Tuesday, October 05, 2010

Where to learn BSL and what to expect

There are a lot of places you can learn BSL.  To locate a course you can contact your local deaf club (google the name of a major town near you and deaf club), look at the adult education prospectus or look on Signature's website for a list of all all accredited training providers.

What can you expect when learning BSL?

Well, typically, you will start by doing a level 1 course and you will learn the basics - fingerspelling, places, things in the house, work vocabulary, colours, weather, holidays, animals, and basic grammar.  You may be taught by a Deaf BSL user or by a hearing person with a good knowledge of BSL.  In the classes you can expect to go over new vocabulary each week, produce stories, and chat with others in your class.  All this should be done in BSL with your voice turned off.

You may then do a bridging course, which will improve your skills to nearer that of a level 2 class.  After that you can take the level 2 qualification, this will build upon your vocabulary learnt in previous courses, expand your knowledge and ability to use BSL grammar, try to move you away from using Sign Supported English (BSL signs produced in English word order), improve your receptive skills and increase your confidence.  It now becomes more important to turn your voice off and to use BSL in each class.  Once you have your level 2 you will be able to hold a conversation with a BSL user.

Once you have achieved your level 2, you need to use your BSL regularly and try to mix with Deaf people in order to improve your productive and receptive skills.  The next stage is a level 3, and typically you will have spent at least one year if not two practicing your skills and using them regularly.  There is a huge jump between the level 2 and level 3 and to help you improve your knowledge you may want to consider doing a pre level 3 course.  This is where I am at now, and I can honestly say that the pre level 3 course I took was invaluable and worth every penny I spent.  Without being in a formal classroom situation you won't realise what bad habits you have picked up and what it is that you don't know.

After you have achieved your level 3, you will definitely have a good handle on the language and be able to explain and communicate complex ideas in BSL, not SSE.  Next up is the level 6 which will take you to interpreter standard.
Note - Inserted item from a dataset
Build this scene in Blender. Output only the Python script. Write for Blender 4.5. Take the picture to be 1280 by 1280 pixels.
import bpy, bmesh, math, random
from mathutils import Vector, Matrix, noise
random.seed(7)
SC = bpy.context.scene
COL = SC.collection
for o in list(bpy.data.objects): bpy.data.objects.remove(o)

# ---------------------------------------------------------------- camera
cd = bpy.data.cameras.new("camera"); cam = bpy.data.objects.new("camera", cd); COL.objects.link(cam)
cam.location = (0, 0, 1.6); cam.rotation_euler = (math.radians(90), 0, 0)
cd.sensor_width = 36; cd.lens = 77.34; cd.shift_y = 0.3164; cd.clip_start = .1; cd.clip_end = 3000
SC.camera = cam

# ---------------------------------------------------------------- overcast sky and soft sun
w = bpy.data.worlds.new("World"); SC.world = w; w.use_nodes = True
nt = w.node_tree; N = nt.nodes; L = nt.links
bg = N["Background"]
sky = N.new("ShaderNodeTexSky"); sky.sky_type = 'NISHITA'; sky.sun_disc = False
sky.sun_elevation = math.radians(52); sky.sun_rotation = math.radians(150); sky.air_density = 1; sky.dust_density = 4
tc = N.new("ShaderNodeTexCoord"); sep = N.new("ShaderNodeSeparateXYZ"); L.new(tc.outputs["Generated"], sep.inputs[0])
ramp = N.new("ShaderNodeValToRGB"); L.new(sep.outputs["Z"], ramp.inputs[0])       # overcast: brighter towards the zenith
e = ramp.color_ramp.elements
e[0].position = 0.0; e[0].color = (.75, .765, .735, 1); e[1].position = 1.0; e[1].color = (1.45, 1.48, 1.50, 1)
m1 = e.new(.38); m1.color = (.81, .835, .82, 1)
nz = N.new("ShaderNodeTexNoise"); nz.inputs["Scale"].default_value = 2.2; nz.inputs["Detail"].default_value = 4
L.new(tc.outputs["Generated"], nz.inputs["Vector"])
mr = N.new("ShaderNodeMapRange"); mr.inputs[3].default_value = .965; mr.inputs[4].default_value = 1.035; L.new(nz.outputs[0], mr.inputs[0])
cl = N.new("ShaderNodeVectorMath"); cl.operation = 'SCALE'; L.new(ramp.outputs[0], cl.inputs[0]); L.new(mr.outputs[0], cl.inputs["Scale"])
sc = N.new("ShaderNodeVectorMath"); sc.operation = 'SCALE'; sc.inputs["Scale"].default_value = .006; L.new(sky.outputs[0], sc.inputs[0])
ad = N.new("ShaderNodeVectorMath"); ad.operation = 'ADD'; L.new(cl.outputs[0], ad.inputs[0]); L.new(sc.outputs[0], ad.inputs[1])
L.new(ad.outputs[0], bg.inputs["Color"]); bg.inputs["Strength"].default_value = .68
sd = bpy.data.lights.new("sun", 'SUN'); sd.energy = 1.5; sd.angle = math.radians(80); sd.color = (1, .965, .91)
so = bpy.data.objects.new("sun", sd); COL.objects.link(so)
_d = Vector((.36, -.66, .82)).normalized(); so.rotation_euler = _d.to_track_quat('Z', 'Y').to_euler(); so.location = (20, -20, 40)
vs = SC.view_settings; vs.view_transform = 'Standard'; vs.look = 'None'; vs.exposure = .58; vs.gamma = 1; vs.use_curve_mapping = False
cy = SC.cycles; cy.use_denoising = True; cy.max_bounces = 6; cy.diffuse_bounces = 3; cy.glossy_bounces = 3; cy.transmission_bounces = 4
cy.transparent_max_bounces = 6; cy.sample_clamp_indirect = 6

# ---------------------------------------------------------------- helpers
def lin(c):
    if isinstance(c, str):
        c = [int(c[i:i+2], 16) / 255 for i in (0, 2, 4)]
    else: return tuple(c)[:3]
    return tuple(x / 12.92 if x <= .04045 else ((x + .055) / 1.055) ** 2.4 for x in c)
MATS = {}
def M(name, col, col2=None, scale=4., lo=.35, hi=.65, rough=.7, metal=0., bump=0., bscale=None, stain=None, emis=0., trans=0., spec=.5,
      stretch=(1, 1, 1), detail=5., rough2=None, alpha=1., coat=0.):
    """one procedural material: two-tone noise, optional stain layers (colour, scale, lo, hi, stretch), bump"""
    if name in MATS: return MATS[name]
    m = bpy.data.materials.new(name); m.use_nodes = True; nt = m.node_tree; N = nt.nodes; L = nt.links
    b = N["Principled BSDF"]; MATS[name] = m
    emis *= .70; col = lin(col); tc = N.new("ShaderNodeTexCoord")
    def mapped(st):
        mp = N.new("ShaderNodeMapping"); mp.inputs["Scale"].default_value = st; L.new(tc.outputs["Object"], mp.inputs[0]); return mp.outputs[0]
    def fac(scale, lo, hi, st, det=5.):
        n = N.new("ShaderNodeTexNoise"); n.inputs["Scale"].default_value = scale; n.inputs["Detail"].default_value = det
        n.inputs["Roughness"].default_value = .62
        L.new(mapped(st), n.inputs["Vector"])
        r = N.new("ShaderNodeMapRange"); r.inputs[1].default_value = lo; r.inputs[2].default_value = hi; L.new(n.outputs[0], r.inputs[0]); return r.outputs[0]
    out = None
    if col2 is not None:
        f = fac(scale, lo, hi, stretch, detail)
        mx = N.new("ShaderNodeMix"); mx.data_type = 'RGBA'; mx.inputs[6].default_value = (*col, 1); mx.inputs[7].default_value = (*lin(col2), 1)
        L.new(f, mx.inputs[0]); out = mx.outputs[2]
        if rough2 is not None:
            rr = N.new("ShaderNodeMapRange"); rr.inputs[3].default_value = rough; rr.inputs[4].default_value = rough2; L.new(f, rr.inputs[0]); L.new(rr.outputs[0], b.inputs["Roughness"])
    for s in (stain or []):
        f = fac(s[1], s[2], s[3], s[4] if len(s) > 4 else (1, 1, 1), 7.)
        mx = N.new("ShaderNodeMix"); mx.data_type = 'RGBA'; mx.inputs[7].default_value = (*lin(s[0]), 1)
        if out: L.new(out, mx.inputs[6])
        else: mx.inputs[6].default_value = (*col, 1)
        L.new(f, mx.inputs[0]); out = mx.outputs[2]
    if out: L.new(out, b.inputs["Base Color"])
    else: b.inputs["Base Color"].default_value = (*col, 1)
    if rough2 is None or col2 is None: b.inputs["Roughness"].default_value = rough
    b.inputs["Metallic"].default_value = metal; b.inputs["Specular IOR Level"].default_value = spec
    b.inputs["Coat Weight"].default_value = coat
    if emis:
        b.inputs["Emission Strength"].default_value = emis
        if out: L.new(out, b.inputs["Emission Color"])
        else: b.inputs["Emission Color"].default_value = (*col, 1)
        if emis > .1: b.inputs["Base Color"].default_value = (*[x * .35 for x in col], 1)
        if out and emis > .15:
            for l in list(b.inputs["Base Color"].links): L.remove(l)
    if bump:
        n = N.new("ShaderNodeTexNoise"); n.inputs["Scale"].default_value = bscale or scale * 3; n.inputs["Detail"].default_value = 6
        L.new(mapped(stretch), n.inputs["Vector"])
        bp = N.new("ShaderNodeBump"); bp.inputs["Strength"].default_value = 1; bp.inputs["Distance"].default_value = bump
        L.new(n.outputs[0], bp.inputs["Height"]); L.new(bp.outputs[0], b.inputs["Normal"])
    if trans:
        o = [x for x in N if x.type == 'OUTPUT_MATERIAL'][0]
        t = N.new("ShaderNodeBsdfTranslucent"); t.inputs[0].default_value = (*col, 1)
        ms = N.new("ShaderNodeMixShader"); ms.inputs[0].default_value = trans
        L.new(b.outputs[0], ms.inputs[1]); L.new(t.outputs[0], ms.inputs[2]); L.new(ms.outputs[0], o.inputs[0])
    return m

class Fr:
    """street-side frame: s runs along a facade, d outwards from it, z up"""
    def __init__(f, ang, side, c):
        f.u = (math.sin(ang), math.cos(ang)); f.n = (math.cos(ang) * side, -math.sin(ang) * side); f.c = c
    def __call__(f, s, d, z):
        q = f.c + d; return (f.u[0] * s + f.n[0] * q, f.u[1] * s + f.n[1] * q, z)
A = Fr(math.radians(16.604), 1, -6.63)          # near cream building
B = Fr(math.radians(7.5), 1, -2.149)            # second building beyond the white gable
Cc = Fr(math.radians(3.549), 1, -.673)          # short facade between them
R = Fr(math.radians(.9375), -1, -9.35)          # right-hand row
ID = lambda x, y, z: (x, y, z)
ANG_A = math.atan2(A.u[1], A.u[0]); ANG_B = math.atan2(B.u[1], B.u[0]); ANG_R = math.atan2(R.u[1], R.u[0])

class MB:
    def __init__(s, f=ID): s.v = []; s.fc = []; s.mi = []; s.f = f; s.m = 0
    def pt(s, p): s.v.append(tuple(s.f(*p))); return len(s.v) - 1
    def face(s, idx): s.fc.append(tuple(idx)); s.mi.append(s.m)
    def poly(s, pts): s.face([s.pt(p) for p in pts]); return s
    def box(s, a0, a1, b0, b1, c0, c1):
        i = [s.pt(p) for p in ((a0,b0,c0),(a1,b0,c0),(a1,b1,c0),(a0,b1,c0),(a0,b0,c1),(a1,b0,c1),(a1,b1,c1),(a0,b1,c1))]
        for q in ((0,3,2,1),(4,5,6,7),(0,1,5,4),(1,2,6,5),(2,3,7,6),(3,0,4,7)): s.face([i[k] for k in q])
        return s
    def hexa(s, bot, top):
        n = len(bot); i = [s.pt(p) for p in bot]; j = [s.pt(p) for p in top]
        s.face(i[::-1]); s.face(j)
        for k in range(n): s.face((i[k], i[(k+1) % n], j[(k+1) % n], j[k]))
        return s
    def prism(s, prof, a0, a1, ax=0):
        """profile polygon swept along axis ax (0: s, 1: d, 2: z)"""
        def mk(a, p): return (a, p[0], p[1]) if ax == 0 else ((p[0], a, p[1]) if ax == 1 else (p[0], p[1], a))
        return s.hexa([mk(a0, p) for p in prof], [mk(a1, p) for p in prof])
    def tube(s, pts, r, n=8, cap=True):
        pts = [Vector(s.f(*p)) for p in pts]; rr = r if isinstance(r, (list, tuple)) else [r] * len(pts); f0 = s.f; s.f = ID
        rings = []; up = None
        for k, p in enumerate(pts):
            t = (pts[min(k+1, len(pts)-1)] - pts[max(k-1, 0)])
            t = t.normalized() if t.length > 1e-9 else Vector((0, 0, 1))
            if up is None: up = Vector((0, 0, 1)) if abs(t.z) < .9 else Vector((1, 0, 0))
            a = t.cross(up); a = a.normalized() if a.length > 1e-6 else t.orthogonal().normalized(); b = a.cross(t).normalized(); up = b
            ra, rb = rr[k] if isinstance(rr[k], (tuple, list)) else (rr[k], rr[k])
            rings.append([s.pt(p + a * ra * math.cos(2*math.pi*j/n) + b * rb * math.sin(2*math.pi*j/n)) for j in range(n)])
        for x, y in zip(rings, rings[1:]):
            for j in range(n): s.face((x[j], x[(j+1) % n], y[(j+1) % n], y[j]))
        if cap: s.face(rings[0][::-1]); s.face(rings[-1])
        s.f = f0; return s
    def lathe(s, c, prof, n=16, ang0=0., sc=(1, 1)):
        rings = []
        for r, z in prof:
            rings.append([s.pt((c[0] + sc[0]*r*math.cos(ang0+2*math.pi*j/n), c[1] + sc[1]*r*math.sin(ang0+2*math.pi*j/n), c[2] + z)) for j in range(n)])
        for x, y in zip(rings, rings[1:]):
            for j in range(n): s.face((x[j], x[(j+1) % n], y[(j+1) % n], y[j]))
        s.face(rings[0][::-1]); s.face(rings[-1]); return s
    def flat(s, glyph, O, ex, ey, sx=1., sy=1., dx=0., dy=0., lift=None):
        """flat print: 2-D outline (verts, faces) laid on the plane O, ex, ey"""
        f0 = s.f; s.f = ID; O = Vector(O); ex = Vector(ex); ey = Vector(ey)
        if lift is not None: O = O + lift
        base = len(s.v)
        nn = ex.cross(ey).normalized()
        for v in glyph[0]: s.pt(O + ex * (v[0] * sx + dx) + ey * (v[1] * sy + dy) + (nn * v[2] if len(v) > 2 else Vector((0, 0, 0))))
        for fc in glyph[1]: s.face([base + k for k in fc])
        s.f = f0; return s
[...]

When you are learning it is important to practice outside the classroom as much as you can.  You can do this with friends on your course, or go to coffee mornings or other practice sessions at your local deaf club.  You may want to go to interpreted theatre performances to improve your receptive skills, or you can watch the BSL interpreted news on BBC news 24 at 8.30 am and 1pm (I think).  See Hear is a good programme about the Deaf Community that is viewable both on BBC 2 and the i-player, if like me you don't watch TV.  Like any other language, it is important to learn about the culture of the people who use BSL as it will help you to understand ideas and structure within the language.